Ao se pensar na violência contra as mulheres, faz-se necessário perceber que as variáveis de gênero e classe são fatores que, nas trajetórias das interlocutoras, reforçaram relações conjugais com assimetria de poder. Na relação em que a violência doméstica estava presente, essas variáveis mostraram-se condições de perpetuação da violência e dificuldade de realizar denúncia capaz de romper com o ciclo de violações da dignidade da pessoa humana e dos direitos humanos.

Esse cenário também mostrou os medos relacionados à denúncia da situação de violência, fortemente relacionados à fragilidade da efetivação do sistema de proteção de mulheres no cenário de interior do Amazonas. Por meio das narrativas das interlocutoras foi possível concluir que elas tinham medo das atitudes dos maridos/companheiros pós-denúncia de violência doméstica, pois, na maioria das vezes, as agressões aumentavam e o ciclo de violência não era interrompido, uma vez que retornavam a conviver com seus algozes e, agora, denunciados à polícia.
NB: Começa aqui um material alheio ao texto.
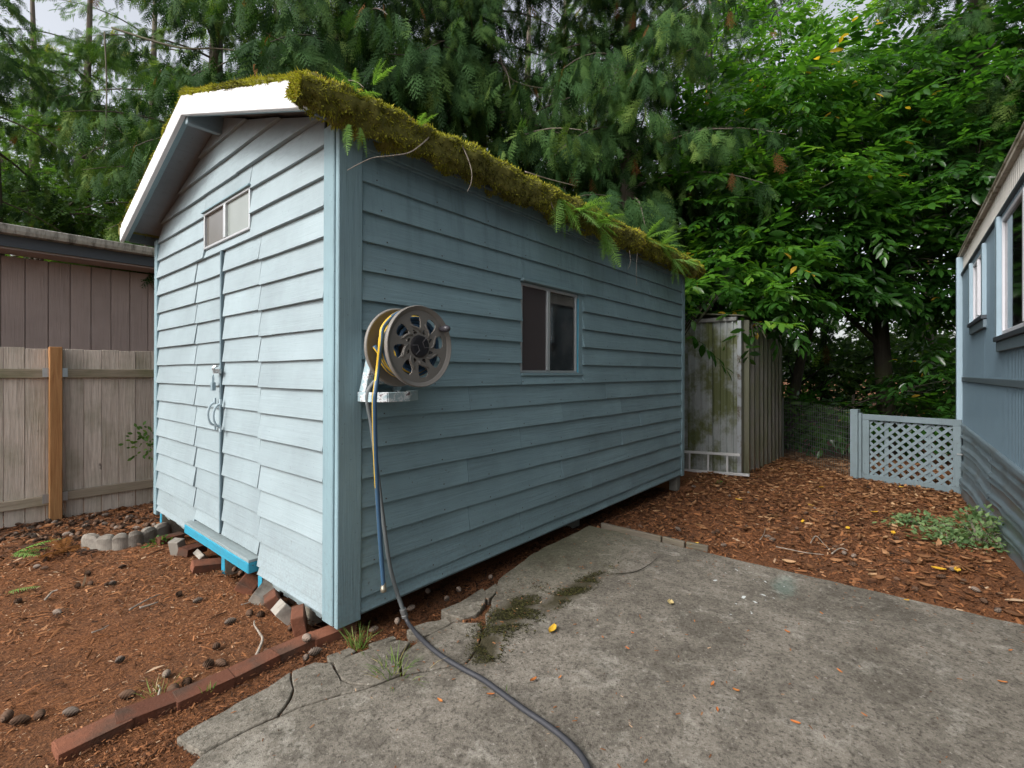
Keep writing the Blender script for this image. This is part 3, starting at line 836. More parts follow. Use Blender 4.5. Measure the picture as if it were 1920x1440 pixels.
for q in range(8):                                                # raised ribs that sweep round the openings
    a0 = 2 * PI * q / 8 + .2
    pts = [(r, a) for r, a in ((.068, -.40), (.083, -.27), (.093, -.08), (.102, .10), (.115, .20))]
    m.tube([rp(r, a0 + a + .10, RO1 + .002) for r, a in pts], [.004, .0055, .0055, .005, .003], 6)
m.build('rib', M_taupe, fd, smooth=True)['kind'] = 'stuff'
m = MB(); m.lathe([(.0, .012), (.045, .012), (.052, .009), (.055, .0)], (RX, -.03 - RO1, RZc), (0, -1, 0), 40); hub = m.build('hub_cap', M_black, reel)
m = MB()
for s in (-1, 1):
    m.tube([rp(.05, s * PI / 2 - PI / 2 + .42 + .5, RO1 + .012), rp(.022, s * PI / 2 - PI / 2 + .42 + .7, RO1 + .013), rp(.022, s * PI / 2 - PI / 2 + .42 - .7, RO1 + .013), rp(.05, s * PI / 2 - PI / 2 + .42 - .5, RO1 + .012)], .0022, 5)
m.build('hub_clip', plain('grey_plastic_edge', (.10, .095, .10), .4), hub)
ka = .62
m = MB(); m.lathe([(0.0, .0), (.012, .0), (.013, .012), (.017, .030), (.018, .046), (.013, .060), (0.0, .066)], rp(.157, ka, RO1 + .005), (0, -1, 0), 16)
m.build('crank_knob', plain('dark_grey_knob', (.05, .047, .055), .35), reel, smooth=True)
m = MB(); m.lathe([(.05, .0), (RR - .02, .004), (RR - .006, .0), (RR, .004), (RR + .003, .012), (RR, .022), (RR - .006, .024), (RR - .014, .014), (.05, .012)], (RX, -.03 - RO0 + .01, RZc), (0, -1, 0), 72)
m.build('back_disc', M_taupe, reel, smooth=True)
m = MB(); m.lathe([(.075, .0), (.075, RO1 - RO0)], (RX, -.03 - RO0, RZc), (0, -1, 0), 32); m.build('drum', M_taupe, reel, smooth=True)
m = MB(); m.lathe([(.03, -.13), (.03, .02)], (RX, -.03 - RO0, RZc), (0, -1, 0), 20); m.build('axle', M_black, reel)
# bracket
bx0 = .135
m = MB()
m.beam((bx0 - .045, -.075, 1.19), (bx0 - .005, -.10, 1.43), .05, .035, (1, 0, 0))
m.beam((bx0, -.040, 1.47), (bx0, -.040, 1.17), .05, .02, (1, 0, 0))
m.beam((bx0 + .17, -.045, 1.20), (bx0 + .15, -.16, 1.42), .035, .03, (1, 0, 0))
m.beam((bx0 + .17, -.040, 1.47), (bx0 + .17, -.040, 1.17), .05, .02, (1, 0, 0))
m.beam((bx0 - .02, -.06, 1.255), (bx0 + .19, -.06, 1.255), .03, .05)
br = m.build('bracket', M_chip, reel, bevel=.004)
m = MB()
arc = [(bx0 - .06, -.045), (bx0 - .05, -.15), (bx0 + .0, -.20), (bx0 + .12, -.205), (bx0 + .22, -.15), (bx0 + .235, -.045)]
for a, b in zip(arc[:-1], arc[1:]): m.beam((*a, 1.17), (*b, 1.17), .012, .048)
m.box(bx0 - .05, bx0 + .22, -.15, -.04, 1.172, 1.182)
m.build('hose_guide', M_chip, br, bevel=.002)

# ================================================================== hoses
M_hblue = plain('blue_hose_vinyl', (.045, .10, .175), .35, 0, .2, 40, .05)
M_hyel = plain('yellow_hose_stripe', (.55, .36, .03), .4, 0, .2, 40, .05)
M_hdark = plain('dark_rubber_hose', (.035, .036, .042), .5, 0, .3, 60, .08)
def smooth_path(pts, k=8):
    pts = [Vector(p) for p in pts]; out = []
    for i in range(len(pts) - 1):
        p0, p1, p2, p3 = pts[max(i - 1, 0)], pts[i], pts[i + 1], pts[min(i + 2, len(pts) - 1)]
        for j in range(k):
            t = j / k
            out.append(.5 * ((2 * p1) + (p2 - p0) * t + (2 * p0 - 5 * p1 + 4 * p2 - p3) * t * t + (3 * p1 - p0 - 3 * p2 + p3) * t ** 3))
    return out + [pts[-1]]
hose = thing('garden_hose', 'blue and yellow striped garden hose wound on the reel, brass end hanging free', 'hose', (RX, -.2, RZc))
pts = []
turns = 15
for i in range(turns * 28 + 1):
    a = 2 * PI * i / 28; lay = i / 28
    r = .100 + .021 * (lay // 5); o = RO0 + .03 + (abs(((lay / 5) % 2) - 1)) * .105
    pts.append(rp(r + .003 * math.sin(i * .37), PI - a, o))
m = MB(); m.tube(pts, .0105, 8, split=3); m.build('coil', [M_hblue, M_hyel], hose, smooth=True)
def tw(path, r, n, split, tws, mats, name, par, ph=9):
    """a hose whose stripe winds slowly"""
    m = MB(); m.tube(path, r, n, split=split); o = m.build(name, mats, par, smooth=True)
    for q in o.data.polygons:
        zc = q.center.z; tw_ = q.normal.x * _R[0] + q.normal.y * _R[1]
        q.material_index = 1 if tw_ < (-.05 if zc > 1.25 else -.35 if zc > .75 else -.93) else 0
    return o
o_h = RO0 + .09
hang = [rp(.150, .9, o_h + .02), rp(.165, 1.45, o_h + .015), rp(.172, 2.0, o_h), rp(.172, 2.6, o_h - .005), rp(.165, 3.05, o_h)]
for px, py, yy in ((709, 690, -.22), (704, 730, -.24), (702, 760, -.24), (704, 850, -.20), (709, 950, -.15), (714, 1030, -.12), (719, 1100, -.11)):
    hang.append(on_y(px, py, yy))
tw(smooth_path(hang, 8), .0115, 12, 5, .0, [M_hblue, M_hyel], 'hanging_end', hose)
e = hang[-1]
m = MB(); m.lathe([(.011, .035), (.013, .03), (.013, .01), (.015, .008), (.015, -.012), (.012, -.014), (0, -.014)], e + Vector((0, 0, -.012)), (0.02, 0, 1), 14)
m.build('hose_end', plain('tarnished_brass', (.42, .38, .30), .4, .8, .2, 40), hose, smooth=True)
lead = thing('leader_hose', 'dark grey rubber hose running down the wall from the reel and across the patio', 'hose', gp(800, 1208))
top = [(RX - .05, -.14, 1.30), on_y(690, 735, -.12), on_y(697, 800, -.10), on_y(707, 880, -.10), on_y(718, 970, -.10), on_y(733, 1070, -.10), on_y(757, 1148, -.13)]
m = MB(); m.tube(smooth_path(top, 8), .0108, 10); m.build('upper_run', plain('grey_rubber_hose', (.13, .145, .15), .55, 0, .2, 60), lead, smooth=True)
d = (Vector(top[-1]) - Vector(top[-2])).normalized(); c = Vector(top[-1])
m = MB(); m.lathe([(.0125, -.02), (.017, -.018), (.017, .004), (.0145, .006), (.0145, .012), (.017, .014), (.017, .026), (.013, .03)], c, d, 14)
m.build('coupling', plain('grey_coupling', (.16, .16, .16), .4, .3), lead)
low = [c + d * .02, on_y(768, 1172, -.18)]
for px, py in ((790, 1198), (825, 1228), (868, 1254), (905, 1274), (945, 1303), (985, 1332), (1024, 1358), (1062, 1388), (1095, 1425), (1118, 1480)):
    low.append(gp(px, py, .026))
m = MB(); m.tube(smooth_path(low, 8), .0108, 12); m.build('lower_run', M_hdark, lead, smooth=True)

# ================================================================== bricks and stones
def brick_mat(name, c1, c2):
    t = NT(name); v = t.coord((1, 1, 1)); nz = t.noise(v, 14, 6, .7); f = t.noise(v, 90, 4, .7); b = t.noise(v, 5, 4, .6)
    rnd = t.n('ObjectInfo').outputs['Random']
    c = t.mix(nz, c1, c2); c = t.mix(t.math('MULTIPLY', rnd, .75), c, tuple(x * .5 for x in c1))
    c = t.mix(t.math('MULTIPLY', t.ramp(b, [(.46, 0.), (.62, 1.)]), .7), c, (.055, .042, .032))
    c = t.mix(t.ramp(f, [(.68, 0.), (.72, .5)]), c, (.45, .38, .32))
    return t.surf(c, .9, t.bump(t.math('ADD', f, nz), .6, .006), spec=.2)
M_red = brick_mat('red_brick', (.125, .050, .032), (.27, .105, .058))
M_grey = brick_mat('grey_paver', (.30, .27, .23), (.46, .43, .38))
def brick_mesh(l, w, h, mat, name):
    bm = bmesh.new(); bmesh.ops.create_cube(bm, size=1)
    for v in bm.verts: v.co = Vector((v.co.x * l, v.co.y * w, v.co.z * h))
    bmesh.ops.bevel(bm, geom=list(bm.edges), offset=.006, segments=2, profile=.6, affect='EDGES')
    for v in bm.verts: v.co += Vector([random.uniform(-.0015, .0015) for _ in range(3)])
    me = bpy.data.meshes.new(name); bm.to_mesh(me); bm.free(); me.materials.append(mat); return me
me_red, me_grey = brick_mesh(.20, .092, .06, M_red, 'red_brick'), brick_mesh(.15, .10, .075, M_grey, 'grey_paver')
def put(name, me, px, py, dz, rot, label, cat, grp, scl=1.):
    o = link(name, me); o.location = gp(px, py, dz); o.rotation_euler = tuple(math.radians(a) for a in rot)
    o.scale = (scl,) * 3 if not hasattr(scl, '__len__') else scl
    return tag(o, label, cat, grp)
G1 = 'bricks and pavers along the shed front'
put('brick', me_red, 319, 1010, .03, (4, 0, 8), 'red brick under the turquoise block at the far corner of the shed front', 'brick', G1, .9)
put('paver', me_grey, 333, 1027, .05, (0, 78, 30), 'pale grey paver standing on end next to the scalloped edging', 'paver', G1, (.85, .85, .9))
put('brick', me_red, 362, 1030, .035, (8, 6, 30), 'red brick lying flat between the upright grey paver and the turquoise sill', 'brick', G1, .95)
put('paver', me_grey, 378, 1043, .055, (35, 40, 40), 'broken whitish paver tilted up between two red bricks', 'paver', G1, (.6, .8, .5))
put('brick', me_red, 390, 1060, .03, (12, 10, -5), 'red brick lying below the broken whitish paver', 'brick', G1, .95)
put('brick', me_red, 467, 1094, .045, (32, -14, 40), 'red brick tilted like a diamond just past the end of the turquoise sill', 'brick', G1, (.62, 1.1, 1.))
put('paver', me_grey, 494, 1114, .04, (36, -16, 35), 'grey paver leaning between the diamond tilted red brick and the steep red brick', 'paver', G1, (.8, .9, .9))
put('brick', me_red, 515, 1130, .05, (60, 4, 70), 'steeply tilted red brick between two grey pavers', 'brick', G1, (.62, 1.1, 1.1))
put('paver', me_grey, 533, 1148, .045, (50, 8, 78), 'rough grey paver between the steep red brick and the pinkish brick', 'paver', G1, (.8, .95, .9))
put('brick', me_red, 561, 1163, .045, (80, 0, 62), 'pinkish red brick on edge in front of the bare timber skid', 'brick', G1, (.7, 1.05, 1.))
G2 = 'red bricks edging the patio'
row = [(623, 1190, 'first'), (552, 1218, 'second'), (473, 1255, 'third'), (383, 1297, 'fourth'), (280, 1336, 'fifth'), (176, 1384, 'sixth')]
txt = ['red edging brick touching the near corner of the shed', 'red edging brick with a grey fir cone resting against it, second from the shed corner', 'bright red edging brick, third from the shed corner',
       'brown edging brick with a wisp of grass, fourth from the shed corner', 'dark stained edging brick, fifth from the shed corner', 'last edging brick in the row, farthest from the shed corner']
for i, (px, py, _) in enumerate(row):
    a = gp(*row[max(i - 1, 0)][:2]); b_ = gp(*row[min(i + 1, 5)][:2])
    ang = math.degrees(math.atan2(a.y - b_.y, a.x - b_.x))
    o = put('brick', me_red, px, py, .0, (random.uniform(-3, 3), random.uniform(-2, 2), ang + random.uniform(-2.5, 2.5)), txt[i], 'brick', G2, (1.02, 1, 1.05))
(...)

Elas desistiam da queixa ou não retornavam à delegacia, ou, ainda, pensavam que, ao fazerem um boletim de ocorrência já estariam resguardadas.

Entretanto, existe todo um processo para que a denúncia realmente se concretize até que sejam adotadas as medidas protetivas de urgência ou ocorra a prisão do autor da violência. Neste sentido, observou-se que os trâmites jurídico-legais não acompanham, de forma concomitante, as urgências oriundas das situações que ameaçam a vida.

Por fim, ao enfatizar os aspectos socioeconômicos das sobreviventes de violência, compreendeu-se que o trabalho de cuidado familiar, em detrimento do trabalho formal remunerado fora de casa, foi dispositivo perpetuador da dependência financeira. Nas negociações conjugais cotidianas, as Marias, dedicadas exclusivamente ao trabalho doméstico não remunerado, aquelas que realizavam trabalhos informais (sem carteira assinada) e as que possuíam vínculo trabalhista formal, vivenciaram com insegurança suas condições econômicas, mostrando que seus instrumentos de resistência utilizados na luta pelo exercício de poder eram inferiores aos do dominador. Mesmo aquelas que dispunham de renda compreenderam-se em posição de dependência financeira.

Assim, considerando a relação da mulher ribeirinha com o meio ambiente, convém refletir a respeito das possibilidades de trabalho formal destinado a ela, no intuito de fortalecer sua segurança econômica. Além das atividades que viabilizam inserção no mercado informal, tais como cursos de artesanato e outros, vislumbra-se, no horizonte de referências, a oferta de cursos profissionalizantes, por meio de parcerias institucionais.